Valentina Albino
IF
28 May - 3 June 2021



IF tells a story moved by an unconscious train of thoughts that freely expressed itself on paper and through photographs. It has been a deep, quick and unexpected path. This project explores the intersection between memories, origins and identity. It attempts to deconstruct and reconstruct an intimate narrative driven by a temporal flow.

Do plain memories exist?

Or our memories reflect only our own version of a past reality?

How often it occurs that the same event narrated by two different individuals turns out as two distinct experiences?

Are therefore our memories trustworthy?

And why should it matter to us if our memories are accurate tales of past realities or just self- fictionalised scenarios?

Sometimes I really dig into my thoughts, more than I should do.

I cannot distinguish anymore if memories that I have of a certain period of my life are the actual version of reality perceivable by others too, or if instead, they are only my own version of the story, hence little distorted realities.
Also, I don’t know anymore if these distorted realities are mere consequences of unconscious bubbles of protection that makes me feel better towards those same memories, or if instead, my own version is actually worst than the ‘real’ reality itself.

And also, this never-ending mechanism of questioning myself if ‘one thing or the other’ is fractionating my understanding of myself creating parallel and infinitive possibilities of it.
If for every if there are two options, then for every option there is an if.

Weird as memory works, indeed.
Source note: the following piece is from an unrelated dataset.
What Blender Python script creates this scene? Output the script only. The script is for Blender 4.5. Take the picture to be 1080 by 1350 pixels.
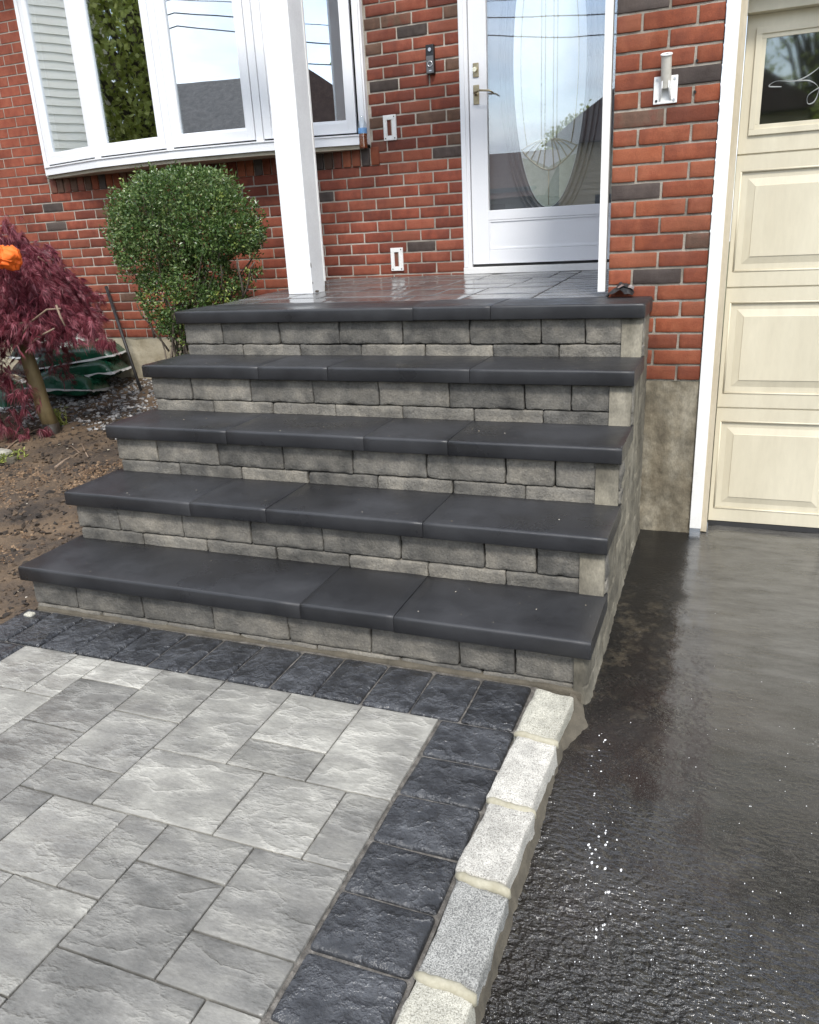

They told us that memory goes through three major processes: encoding, storage, and retrieval. During the encoding, we modify details, surely. Million of times we retrieve information from the memory, telling stories to friends and families, or reviving them in our minds at night. We use them, then we store them back.

This endless process surely modifies many particulars over time, right? And actually, it isn’t properly endless. One day small pieces will start fading away, they say. Bit by bit, these memories will become even less trustworthy, sometimes they even disappear, someone told me. Many fear the loss of those inaccurate pieces of our own realities then. Even as inaccurate altered versions of the story, we shall keep them like this. Keep them through our teeth until they are gone and cannot be restored anymore.

It sounds about right, all things considered.



Valentina Albino (b. 1996) is an Italian visual artist based in London, United Kingdom.

In her photographic work, Valentina attempts to create visual metaphors from hidden dynamics and feelings belonging to human nature, by using simple common objects and situations. Her constant research towards unconscious emotions and sensations emerges through the photographs within an intimate frame.

Her previous studies in psychology deeply influenced her practice and her approach to photography. Similarly or dissimilarly, touching different areas of the self, the photographs bring the audience to mental or physical places of memories.

Valentina is a recent graduate in Photojournalism and Documentary Photography at the University of the Arts London. She developed a concrete interest in designing and bookbinding zines and small publications, also as a method of approach to visual arts. It is an essential stage to develop her photographic ideas.